FOR WHOM THE BELL TOLLS
Fate is perverse. There is no doubt about that.
After Guy Cotter's letter about the ice fall (see previous blog), the Ministry of Tourism instructed the SPCC to employ more ice fall doctors.
The SPCC sent one more fairly soon after the instruction. People said it was still difficult to see where the accumulated ice fall fees were going. I think they suffered from a lack of imagination. So, the ice fall is going to be safer. A bit.
Meanwhile, our team climbed up to Camp 3 (c.7100m) on 25 April for our final cycle of acclimatisation. It was blowing across the face and very windy. That night the tents shook like sails in a storm. Mild headaches and loss of apatite accompanied us all night long, but in the morning we felt we had achieved an important landmark. The final bit of acclimatisation was over. Now it would be all descent, rest and then the real thing. We were high on the Lhotse Face. We were happy. At 8 am Kenton's voice came over the radio.
“There is a dead Sherpa at the bottom of the Face.”
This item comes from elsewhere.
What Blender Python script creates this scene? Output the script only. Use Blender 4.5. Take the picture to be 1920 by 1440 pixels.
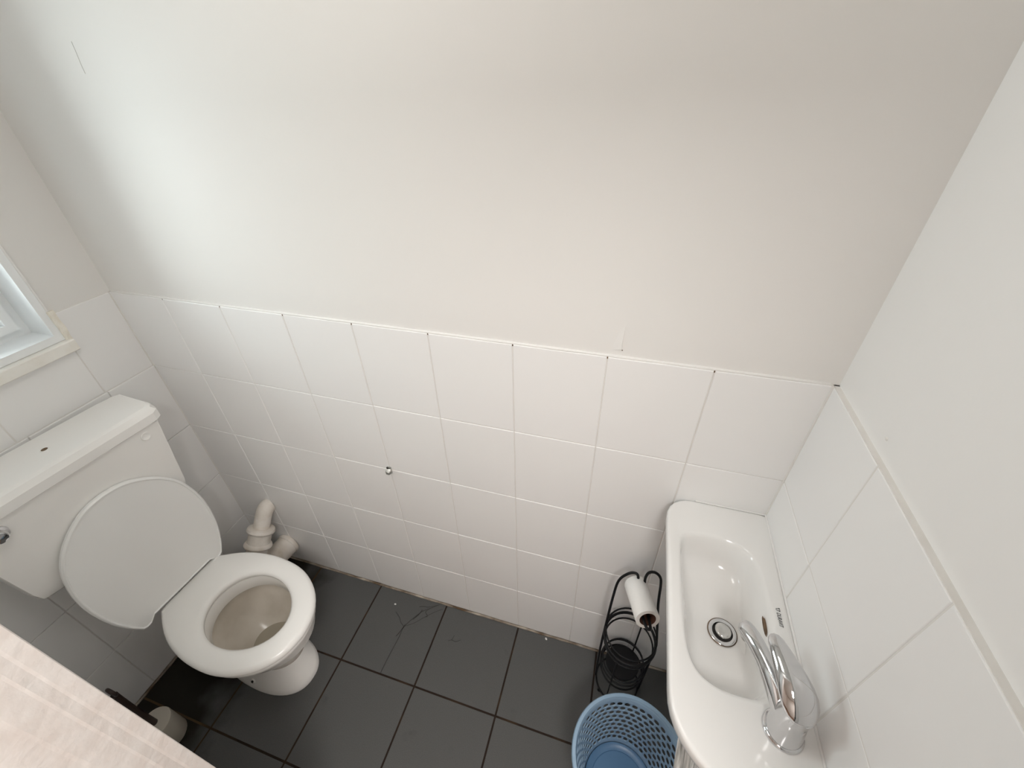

The accident was not in the ice fall but at the bottom of the Lhotse Face; a normally safe place, the place where everyone clips in to the fixed ropes. What had happened? There were no witnesses. Probably the man was killed around an hour before Kenton arrived at the bottom of the Face.
“He was still clipped into the rope “ Kenton said. “Massive head trauma... No chance. No chance”
The man was called Dawa. He was from Solu Khumbu, a little below Lukla, where he lived with his family of four small children. They would recuperate his body, to be cremated at home; the pyre of sacred juniper, cymbals, drums and brass hand bells calling out to the local gods, the anguish of his family calling out to him. In mountains tragedy cannot be avoided.
We were a sad little procession walking down from base camp where the night time temperature inside our tents was minus nine Centigrade. As we lost height, we passed from winter through spring. The world was thawing. First came the flowers, then a flock of wild mountain goats (they were the Himalayan Thar; a silky brown haired animal with short curved horns), and then the first brood of baby yaks; they were the size of small sheep and curious about new world they had just been born into.
And so on to the warmth and safety of the wonderful Sonam Lodge in Pangboche. The owners are Gurmin (I have stood at the summits of Everest, Cho Oyu and Amadablam at his side) and his his wife Nima Lamu (we shared expeditions to Amadablam and Ombigaichen). Nima Lamu is the niece of Kame Nuru my current base camp sirdar, sister of Ang Nuru who once came third in the Everest Marathon and who also helped UK vice consul, Serena Brocklebank, to the summit of Everest last year. The extended family tree in Pangboche is complex and interwoven. Similar villages in western Europe might be the subject of the pointing finger and jokes of cretinism, but here, where one in three young men have climbed over 8000m and one in four have summitted Everest, such humour holds no weight.
Our team was joined by Kenton's team; Ben, Tori, Greg and Omar (www.everest2007.net) and the ten of us proceeded to watch no less than fifteen videos in the next three days. We were also joined by Jean Clemenson, aged sixty nine and three quarters. Jean is my old friend and ex-neighbour from Argentiere and for years has been telling me about his friend, a certain Henri Sigayret, author of the Le Khumbu and other titles. Noticing that the menu in Sonam Lodge was in French, Jean asked Gurmin why this was so.
“My sister, she is married to a French man; Henri Sigayret.” Jean was temporarily lost for words.
The next day the entire team, in twos and threes, climbed up the short hill to Upper Pangboche where Lama Geshe said a small prayer for the soul of Dawa. And the day after that we began our slow haul back to base
camp.
Everest expeditions break down into three phases. Phase One: Acclimatisation, Phase Two: Weather Anxiety, Phase Three: Climb. We are in Phase Two, we examine weather forecasts everyday poring over them
like priests examining the entrails. Soon it will be time time to decide. But for now we are waiting for the right moment.